Not the same Macmillan who in 1985 complained about Margaret Thatcher flogging off the nation's silver? By then he was Lord Stockton, but the one and only for all that. Fancy the fish knife and fork he might have used to fillet 'a snowy poached turbot'? A mere snip at pounds 45.19.

How about a dish from which Pitt might have eaten his Bellamy's meat pie? No, this is serious stuff. Just pounds 255, to you squire. Sugar bowls and cream jugs, teapots and salvers that MPs might have used to illustrate the sinking of the Bismark, the knife with which Eden might have cut 'a consoling wedge of Stilton' during Suez, the cutlery 'Labour party leader Aneurin Bevan' might have wielded 'for a hearty, plebeian toad- in-the-hole'? the prices range from pounds 12.91 for a teaspoon to pounds 319.56 for a 20-piece service for four.

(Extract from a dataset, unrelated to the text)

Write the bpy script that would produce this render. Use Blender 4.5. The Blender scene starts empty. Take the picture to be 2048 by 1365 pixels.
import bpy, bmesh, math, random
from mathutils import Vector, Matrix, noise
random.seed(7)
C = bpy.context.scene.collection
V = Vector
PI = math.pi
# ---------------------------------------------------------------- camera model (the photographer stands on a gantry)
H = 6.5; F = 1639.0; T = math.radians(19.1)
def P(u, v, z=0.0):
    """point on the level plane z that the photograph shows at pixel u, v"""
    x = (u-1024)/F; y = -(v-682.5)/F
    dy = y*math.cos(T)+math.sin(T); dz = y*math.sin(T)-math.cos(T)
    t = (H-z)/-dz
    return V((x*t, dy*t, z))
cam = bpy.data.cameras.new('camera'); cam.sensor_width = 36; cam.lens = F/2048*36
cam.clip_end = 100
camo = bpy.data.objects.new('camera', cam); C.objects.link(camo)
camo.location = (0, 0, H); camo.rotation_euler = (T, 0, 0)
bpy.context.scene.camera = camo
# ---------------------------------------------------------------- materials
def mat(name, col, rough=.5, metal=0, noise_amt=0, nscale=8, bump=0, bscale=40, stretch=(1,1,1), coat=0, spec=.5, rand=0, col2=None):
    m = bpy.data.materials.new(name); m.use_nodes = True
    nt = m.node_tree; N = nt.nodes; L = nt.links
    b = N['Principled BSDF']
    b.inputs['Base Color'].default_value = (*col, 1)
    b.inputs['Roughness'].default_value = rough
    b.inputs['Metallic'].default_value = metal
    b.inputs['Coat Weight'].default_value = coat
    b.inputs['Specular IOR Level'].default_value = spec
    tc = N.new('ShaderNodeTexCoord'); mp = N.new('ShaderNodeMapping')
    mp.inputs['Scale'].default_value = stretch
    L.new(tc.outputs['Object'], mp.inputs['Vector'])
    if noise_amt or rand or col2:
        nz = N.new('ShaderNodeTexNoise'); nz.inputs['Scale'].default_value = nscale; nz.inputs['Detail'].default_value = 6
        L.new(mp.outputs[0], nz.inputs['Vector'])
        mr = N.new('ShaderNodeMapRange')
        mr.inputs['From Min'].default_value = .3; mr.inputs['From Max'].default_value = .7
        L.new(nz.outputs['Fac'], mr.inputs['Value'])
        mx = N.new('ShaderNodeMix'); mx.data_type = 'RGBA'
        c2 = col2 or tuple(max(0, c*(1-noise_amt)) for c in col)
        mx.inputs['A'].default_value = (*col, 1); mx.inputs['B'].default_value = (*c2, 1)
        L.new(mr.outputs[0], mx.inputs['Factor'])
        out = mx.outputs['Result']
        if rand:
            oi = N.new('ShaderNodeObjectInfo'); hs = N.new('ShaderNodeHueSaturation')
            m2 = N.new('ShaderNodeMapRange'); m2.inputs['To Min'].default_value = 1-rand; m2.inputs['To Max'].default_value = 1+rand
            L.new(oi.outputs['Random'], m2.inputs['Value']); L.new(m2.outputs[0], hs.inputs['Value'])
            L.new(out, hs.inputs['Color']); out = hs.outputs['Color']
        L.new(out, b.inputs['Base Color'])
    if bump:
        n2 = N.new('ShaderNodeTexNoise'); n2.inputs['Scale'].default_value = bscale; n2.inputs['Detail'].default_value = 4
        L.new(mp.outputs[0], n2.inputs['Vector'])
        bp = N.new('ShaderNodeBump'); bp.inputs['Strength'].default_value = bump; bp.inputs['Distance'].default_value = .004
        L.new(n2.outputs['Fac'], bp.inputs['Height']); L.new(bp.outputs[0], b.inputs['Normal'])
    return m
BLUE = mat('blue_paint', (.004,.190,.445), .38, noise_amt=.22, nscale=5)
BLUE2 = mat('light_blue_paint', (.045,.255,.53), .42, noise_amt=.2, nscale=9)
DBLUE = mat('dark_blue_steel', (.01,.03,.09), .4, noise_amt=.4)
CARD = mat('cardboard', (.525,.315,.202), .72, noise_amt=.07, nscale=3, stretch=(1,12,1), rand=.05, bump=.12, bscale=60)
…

But the sales pitch of the American-based J Peterman and Co in its 'Booty, Spoils and Plunder' catalogue failed to impress Bob Cryer, Labour MP for Bradford South. In the Commons yesterday he complained to Betty Boothroyd, the Speaker, that while the authorities had received pounds 109 scrap value for a consignment of damaged cutlery, the silver, with its Commons portcullis badge, had ended up on the American market at inflated prices.

But Mr Cryer did not have to go all the way to the United States for parliamentary plunder. A south London antique shop was yesterday offering a 'genuine 1840 original' Commons chair for pounds 320.

'The leather hide had been ripped,' the dealer explained. 'It was thrown out, and I got it from a dustman.'

As Lord Stockton predicted: 'First of all the Georgian silver goes, and then all that nice furniture that used to be in the saloon. Then the Canalettos go.' Perhaps they will turn up on a market stall.